Pete Telfer from Culture Colony was kind enough to film the event and me talking about the artists' contributions to the show - you can watch it here - if you are not a member of Culture Colony you can register for free to watch dedicated Welsh arts content.

Seren Stacey - Untitled (detail)

Sunday, 1 July 2012

The Institute for Imagined Futures and Unknown Lands...

Fern Thomas - When the Moon Fell Out of Orbit



















The current exhibition at Mission Gallery in Swansea is When the Moon Fell Out of Orbit by Fern Thomas. Following her recent MA studies at Oxford Brookes University in Social Sculpture, Fern has established the Institute for Imagined Futures and Unknown Lands. Through her research she is exploring intuitive thoughts and visions brought through dreams, imaginative ideas and images to ask questions of our current condition in the world and what our future might hold. The artworks use texts, objects, structures, performances and actions to set a kind of transformative process into being through which she and her audience engage in an ongoing exploration of the resulting imagined material.

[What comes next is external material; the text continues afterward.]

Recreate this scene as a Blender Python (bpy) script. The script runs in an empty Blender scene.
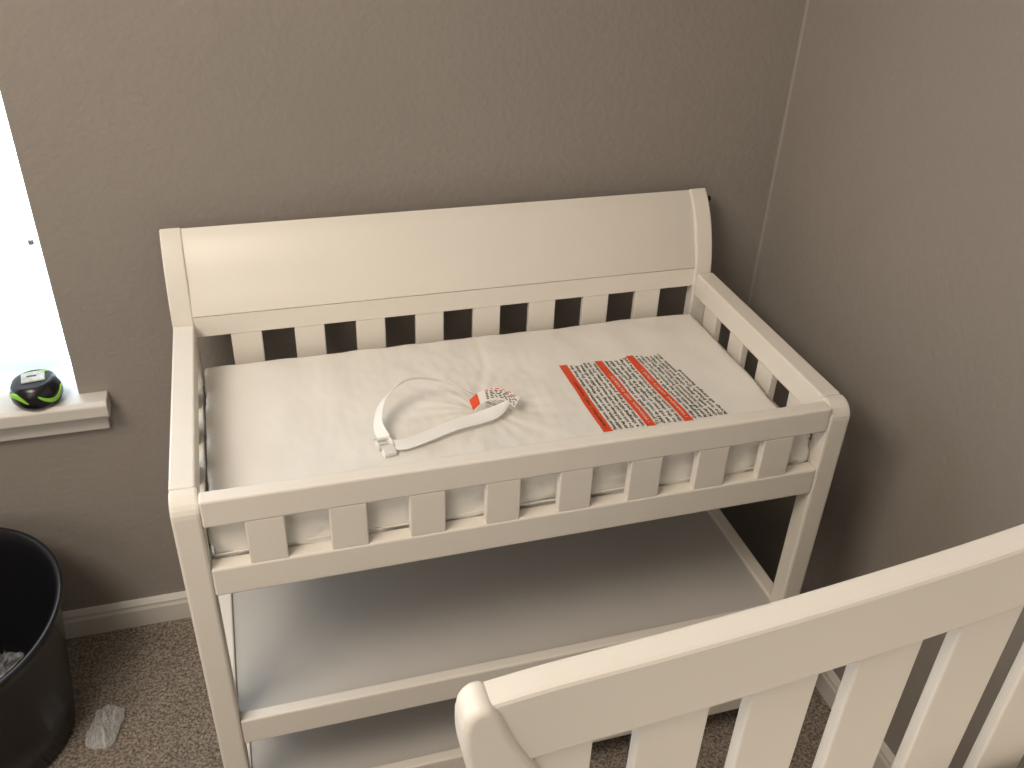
import bpy, bmesh, math, random
from mathutils import Vector, Matrix, noise
random.seed(4)
S=bpy.context.scene
S.view_settings.view_transform='Standard'
COL=S.collection

# ---------------------------------------------------------------- camera
def basis(yaw,pitch,roll):
    f=Vector((math.sin(yaw)*math.cos(pitch),math.cos(yaw)*math.cos(pitch),-math.sin(pitch)))
    rt=Vector((math.cos(yaw),-math.sin(yaw),0)); up=rt.cross(f)
    c,s=math.cos(roll),math.sin(roll)
    return c*rt+s*up, -s*rt+c*up, f
A,B,Cc=basis(0.30646,0.56908,0.04166)
CP=Vector((0.13746,-0.95304,1.51266)); F=922.448
cd=bpy.data.cameras.new("camera"); cam=bpy.data.objects.new("camera",cd); COL.objects.link(cam)
M=Matrix(((A.x,B.x,-Cc.x,CP.x),(A.y,B.y,-Cc.y,CP.y),(A.z,B.z,-Cc.z,CP.z),(0,0,0,1)))
cam.matrix_world=M; cd.sensor_width=36; cd.lens=F/1024*36; cd.clip_start=0.02
S.camera=cam

# ---------------------------------------------------------------- materials
def mat(name,col,rough=.5,bump=0,bscale=100,var=0,vscale=5,detail=3,spec=.5,col2=None,dist=.004,**kw):
    m=bpy.data.materials.new(name); m.use_nodes=True
    nt=m.node_tree; b=nt.nodes["Principled BSDF"]
    b.inputs["Base Color"].default_value=(*col,1); b.inputs["Roughness"].default_value=rough
    b.inputs["Specular IOR Level"].default_value=spec
    tc=nt.nodes.new("ShaderNodeTexCoord")
    if var or col2:
        n=nt.nodes.new("ShaderNodeTexNoise"); n.inputs["Scale"].default_value=vscale; n.inputs["Detail"].default_value=detail
        nt.links.new(tc.outputs["Object"],n.inputs["Vector"])
        r=nt.nodes.new("ShaderNodeValToRGB"); c2=col2 or tuple(c*(1-var) for c in col)
        r.color_ramp.elements[0].position=.35;r.color_ramp.elements[1].position=.65
        r.color_ramp.elements[0].color=(*c2,1); r.color_ramp.elements[1].color=(*col,1)
        nt.links.new(n.outputs["Fac"],r.inputs["Fac"]); nt.links.new(r.outputs["Color"],b.inputs["Base Color"])
    if bump:
        n=nt.nodes.new("ShaderNodeTexNoise"); n.inputs["Scale"].default_value=bscale; n.inputs["Detail"].default_value=detail
        nt.links.new(tc.outputs["Object"],n.inputs["Vector"])
        bp=nt.nodes.new("ShaderNodeBump"); bp.inputs["Strength"].default_value=bump; bp.inputs["Distance"].default_value=dist
        nt.links.new(n.outputs["Fac"],bp.inputs["Height"]); nt.links.new(bp.outputs["Normal"],b.inputs["Normal"])
    for k,v in kw.items():
        b.inputs[k.replace("_"," ")].default_value=v
    return m
M_wall=mat("wall_paint",(.305,.275,.246),.7,.38,95,.04,3,4,.3)
M_ceil=mat("ceiling_paint",(.7,.68,.64),.9,.3,60)
M_carpet=mat("carpet",(.42,.36,.30),.95,.9,260,0,210,8,.1,col2=(.13,.105,.083),dist=.004)
M_white=mat("white_lacquer",(.82,.775,.70),.42,.04,40,.02,6,spec=.4)
M_crib=mat("crib_lacquer",(.79,.75,.685),.42,.04,40,.02,6,spec=.4)
M_shelf=mat("shelf_board",(.54,.52,.49),.55,.04,60,.03,8,spec=.3)
M_trim=mat("trim_paint",(.66,.63,.58),.45,.05,60,.03,10)
M_vinyl=mat("pad_vinyl",(.88,.855,.80),.32,.12,200,.02,12,dist=.002)
M_web=mat("webbing",(.91,.895,.86),.75,.4,1200,dist=.001)
M_plast=mat("buckle_plastic",(.88,.86,.82),.3,.02,50)
M_sheet=mat("mattress_cover",(.84,.81,.75),.7,.2,300)
M_red=mat("label_red",(.78,.085,.025),.6,.05,300)
M_ink=mat("label_ink",(.018,.018,.020),.6,.02,300)
M_paper=mat("label_white",(.86,.82,.77),.6,.02,300)
M_black=mat("black_plastic",(.010,.010,.012),.26,.1,300,dist=.001)
M_steel=mat("dark_bolt",(.02,.02,.02),.4,.02,300,Metallic=.6)
M_clip=mat("grey_clip",(.25,.27,.3),.4,.02,300)
M_green=mat("lime_plastic",(.30,.70,.06),.35,.02,80)
M_silver=mat("pale_label",(.62,.66,.62),.25,.05,60,0,90,2,col2=(.42,.46,.42))
def film(name,lo=.12,hi=.8):
    m=mat(name,(.88,.89,.89),.10,.8,90)
    nt=m.node_tree; b=nt.nodes["Principled BSDF"]; tr=nt.nodes.new("ShaderNodeBsdfTransparent"); mx=nt.nodes.new("ShaderNodeMixShader")
    lw=nt.nodes.new("ShaderNodeLayerWeight"); lw.inputs["Blend"].default_value=.35
    mr=nt.nodes.new("ShaderNodeMapRange"); mr.inputs["To Min"].default_value=lo; mr.inputs["To Max"].default_value=hi
    nt.links.new(lw.outputs["Facing"],mr.inputs["Value"]); nt.links.new(mr.outputs["Result"],mx.inputs["Fac"])
    nt.links.new(tr.outputs[0],mx.inputs[1]); nt.links.new(b.outputs[0],mx.inputs[2])
    nt.links.new(mx.outputs[0],nt.nodes["Material Output"].inputs["Surface"])
    return m
M_film=film("clear_film",.04,.45)
M_film2=film("wrapper_film",.22,1.0)
def emis(name,col,st,diff=.6):
    m=mat(name,(diff,)*3,.8,.02,200)
    b=m.node_tree.nodes["Principled BSDF"]
    b.inputs["Emission Color"].default_value=(*col,1); b.inputs["Emission Strength"].default_value=st
    return m
M_day=emis("daylight_glass",(.66,.84,1),16)
M_blind=emis("blind_daylight_glow",(.80,.91,1),1.5,.5)  # daylight through the fabric is put in as emission, stronger towards the top
nt=M_blind.node_tree; tc=nt.nodes.new("ShaderNodeTexCoord"); sx=nt.nodes.new("ShaderNodeSeparateXYZ"); mr=nt.nodes.new("ShaderNodeMapRange")
nt.links.new(tc.outputs["Object"],sx.inputs[0]); nt.links.new(sx.outputs["Z"],mr.inputs["Value"])
mr.inputs["From Min"].default_value=.62; mr.inputs["From Max"].default_value=1.15; mr.inputs["To Min"].default_value=.85; mr.inputs["To Max"].default_value=3.8
nt.links.new(mr.outputs["Result"],nt.nodes["Principled BSDF"].inputs["Emission Strength"])

# ---------------------------------------------------------------- helpers
def link(name,me,mat=None,parent=None,loc=None,smooth=False):
    o=bpy.data.objects.new(name,me); COL.objects.link(o)
    if mat and not me.materials: me.materials.append(mat)
    if loc is not None: o.location=loc
    if parent:
        o.parent=parent; o.matrix_parent_inverse=parent.matrix_basis.inverted()
    if smooth:
        for p in me.polygons: p.use_smooth=True
    return o
def bevel(o,w=.003,seg=2):
    m=o.modifiers.new("bevel","BEVEL"); m.width=w; m.segments=seg; m.limit_method='ANGLE'; m.angle_limit=math.radians(35)
    m.harden_normals=False
    return o
def box(name,x0,x1,y0,y1,z0,z1,mat,parent=None,bv=.003):
    c=Vector(((x0+x1)/2,(y0+y1)/2,(z0+z1)/2)); bm=bmesh.new()
    bmesh.ops.create_cube(bm,size=1)
    for v in bm.verts: v.co=Vector((v.co.x*(x1-x0),v.co.y*(y1-y0),v.co.z*(z1-z0)))
    me=bpy.data.meshes.new(name); bm.to_mesh(me); bm.free()
    o=link(name,me,mat,parent,c)
    if bv: bevel(o,bv)
    return o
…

There has been a series of weekly performances during the show in which Fern relates a series of dreamed/imagined narratives full of poetic and symbolic triggers, through repeating these sequences she hopes to come to a greater understanding of their significance, these are active interventions into the collective imagination which is manifested through and around the exhibition.

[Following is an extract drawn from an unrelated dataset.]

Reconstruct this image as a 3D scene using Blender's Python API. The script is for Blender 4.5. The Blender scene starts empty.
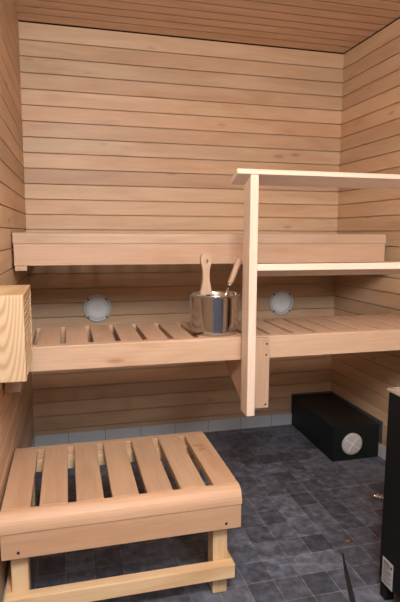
import bpy, bmesh, math, random
from mathutils import Vector, Matrix

random.seed(4)
C = bpy.context.scene.collection
PI = math.pi
W, H = 1.779, 2.2            # room width and height (metres); back wall at y = 0
FRONT = -3.05                # wall behind the photographer
PITCH = 0.0776               # visible height of one wall board
PHASE = 1.183                # height of one of the board joints

# ------------------------------------------------------------------ materials
def new_mat(name):
    m = bpy.data.materials.new(name); m.use_nodes = True
    nt = m.node_tree; nt.nodes.clear()
    out = nt.nodes.new('ShaderNodeOutputMaterial')
    b = nt.nodes.new('ShaderNodeBsdfPrincipled')
    nt.links.new(b.outputs['BSDF'], out.inputs['Surface'])
    return m, nt, b

def node(nt, kind, **kw):
    n = nt.nodes.new(kind)
    for k, v in kw.items():
        if k.startswith('i_'):
            n.inputs[k[2:].replace('_', ' ')].default_value = v
        else:
            setattr(n, k, v)
    return n

def math_node(nt, op, a, b=None):
    n = nt.nodes.new('ShaderNodeMath'); n.operation = op
    for i, v in enumerate((a, b)):
        if v is None: continue
        if isinstance(v, (int, float)): n.inputs[i].default_value = v
        else: nt.links.new(v, n.inputs[i])
    return n.outputs[0]

def ramp(nt, fac, stops):
    r = nt.nodes.new('ShaderNodeValToRGB')
    e = r.color_ramp.elements
    while len(e) < len(stops): e.new(0.5)
    for el, (p, c) in zip(e, stops):
        el.position = p; el.color = (*c, 1) if len(c) == 3 else c
    nt.links.new(fac, r.inputs[0])
    return r.outputs[0]

def mix(nt, fac, a, b, blend='MIX'):
    n = nt.nodes.new('ShaderNodeMix'); n.data_type = 'RGBA'; n.blend_type = blend
    if isinstance(fac, (int, float)): n.inputs[0].default_value = fac
    else: nt.links.new(fac, n.inputs[0])
    for i, v in ((6, a), (7, b)):
        if isinstance(v, tuple): n.inputs[i].default_value = (*v, 1)
        else: nt.links.new(v, n.inputs[i])
    return n.outputs[2]

def wood(name, light, mid, dark, axis='x', board=None, vary=0.10, rough=0.48, grain=1.0, spec=0.35, bump=0.10, tint=(1.03, 0.965, 0.94)):
    """Planed timber, grain along `axis`; board = (axis, pitch, phase) gives each wall board its own tone."""
    m, nt, b = new_mat(name)
    tc = node(nt, 'ShaderNodeTexCoord')
    oi = node(nt, 'ShaderNodeObjectInfo')
    sep = node(nt, 'ShaderNodeSeparateXYZ'); nt.links.new(tc.outputs['Object'], sep.inputs[0])
    if board:
        ax, pitch, phase = board
        idx = math_node(nt, 'FLOOR', math_node(nt, 'DIVIDE', math_node(nt, 'SUBTRACT', sep.outputs['XYZ'.index(ax.upper())], phase), pitch))
        seed = idx
    else:
        seed = math_node(nt, 'MULTIPLY', oi.outputs['Random'], 173.0)
    wn = node(nt, 'ShaderNodeTexWhiteNoise'); wn.noise_dimensions = '1D'
    nt.links.new(math_node(nt, 'ADD', seed, 0.37), wn.inputs['W'])
    # offset the grain of every board
    off = node(nt, 'ShaderNodeVectorMath', operation='SCALE'); nt.links.new(wn.outputs['Color'], off.inputs[0]); off.inputs['Scale'].default_value = 9.0
    add = node(nt, 'ShaderNodeVectorMath', operation='ADD'); nt.links.new(tc.outputs['Object'], add.inputs[0]); nt.links.new(off.outputs[0], add.inputs[1])
    def scaled(along, across):
        mp = node(nt, 'ShaderNodeMapping')
        s = [across * grain] * 3; s['xyz'.index(axis)] = along * grain
        mp.inputs['Scale'].default_value = s
        nt.links.new(add.outputs[0], mp.inputs['Vector']); return mp.outputs[0]
    n1 = node(nt, 'ShaderNodeTexNoise'); n1.inputs['Scale'].default_value = 1; n1.inputs['Detail'].default_value = 4; n1.inputs['Distortion'].default_value = 0.6
    nt.links.new(scaled(2.2, 16), n1.inputs['Vector'])
    n2 = node(nt, 'ShaderNodeTexNoise'); n2.inputs['Scale'].default_value = 1; n2.inputs['Detail'].default_value = 3
    nt.links.new(scaled(5, 210), n2.inputs['Vector'])
    n3 = node(nt, 'ShaderNodeTexNoise'); n3.inputs['Scale'].default_value = 1; n3.inputs['Detail'].default_value = 2
    nt.links.new(scaled(3.2, 11), n3.inputs['Vector'])
    base = ramp(nt, n1.outputs['Fac'], [(0.30, dark), (0.50, mid), (0.68, light)])
    fine = ramp(nt, n2.outputs['Fac'], [(0.35, (0.95, 0.935, 0.92)), (0.6, (1.02, 1.02, 1.02))])
    col = mix(nt, 1.0, base, fine, 'MULTIPLY')
    fig = ramp(nt, n3.outputs['Fac'], [(0.62, (1, 1, 1)), (0.78, (0.86, 0.78, 0.72))])
    col = mix(nt, 0.8, col, fig, 'MULTIPLY')
    # reddish heart spots
    vo = node(nt, 'ShaderNodeTexVoronoi'); vo.inputs['Scale'].default_value = 1; nt.links.new(scaled(2.4, 7.5), vo.inputs['Vector'])
    spot = ramp(nt, vo.outputs['Distance'], [(0.03, (0.55, 0.38, 0.28)), (0.10, (1, 1, 1))])
    col = mix(nt, 0.6, col, spot, 'MULTIPLY')
    tone = ramp(nt, wn.outputs['Value'], [(0.0, (1 - vary,) * 3), (0.5, (1, 1, 1)), (1.0, (1 + vary * 0.6,) * 3)])
    col = mix(nt, 1.0, col, tone, 'MULTIPLY')
    wn2 = node(nt, 'ShaderNodeTexWhiteNoise'); wn2.noise_dimensions = '1D'; nt.links.new(math_node(nt, 'ADD', seed, 51.7), wn2.inputs['W'])
    hue = ramp(nt, wn2.outputs['Value'], [(0.3, (1, 1, 1)), (1.0, tint)])
    col = mix(nt, 1.0, col, hue, 'MULTIPLY')
    nt.links.new(col, b.inputs['Base Color'])
    b.inputs['Roughness'].default_value = rough
    b.inputs['Specular IOR Level'].default_value = spec
    bp = node(nt, 'ShaderNodeBump'); bp.inputs['Strength'].default_value = bump; bp.inputs['Distance'].default_value = 0.002
    nt.links.new(n2.outputs['Fac'], bp.inputs['Height']); nt.links.new(bp.outputs[0], b.inputs['Normal'])
    return m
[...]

The works are also beautifully imagined within the gallery space and make direct reference to the history of the architecture of Mission Gallery. 

The exhibition runs until 15 July 2012.


Antonia Dewhurst - Ty Unnos

Antonia Dewhurst - Gimme Shelter - seen here
I am really looking forward to Antonia Dewhurst's forthcoming Test Bed project at Oriel Davies Gallery in Newtown. Antonia's series of shelters, Gimme Shelter which were made as part of her degree work at Coleg Menai, Bangor in 2010/11 have led her to undertake the creation of a Ty Unnos dwelling in the parkland alongside Oriel Davies on the night of 19/20 July 2012.

"The tradition of the Ty Unnos (One Night House) was established in Wales around the end of the 18th century and beginning of the 19th century when  over 5000 Enclosure Acts were passed. This resulted in common land being passed into the hands of landowners. In response to the resulting homelessness and poverty there was a rise in the tradition of the Ty Unnos.

Thought to date back to Hywel Dda, but never enshrined in law, this tradition stated that if a house could be built between sunset and sunrise and have smoke rising from its chimney at dawn, then the builder could keep the house and the land as far as a hammer or axe could be thrown from each of the quarters.

Materials would be collected secretly over several months and all the builder's friends and family would be involved on the night. Often the only clue the landowner's agent would find was that the local carpenter was making a door for someone. However, the house was often pretty primitive and the 'door' might be a woven hazel screen, the walls of cut peat, the roof thatched with gorse or whatever was to hand. The chimney too might be of woven hazel or willow and these house-names persist today e.g. Corn Helyg, Willow Chimney.

Once the house-builder's title was established they could amass more permanent building materials and replace the original building with a more substantial dwelling and these too persist into the present day in the house-name Ty Newydd - the new house."

Antonia Dewhurst - Materials for Ty Unnos - Courtesy of Antonia Dewhurst

  
















In keeping with the tradition, Antonia has been collecting her materials over the last couple of months and is getting ready to undertake the building of her dwelling overnight on 19/20 July.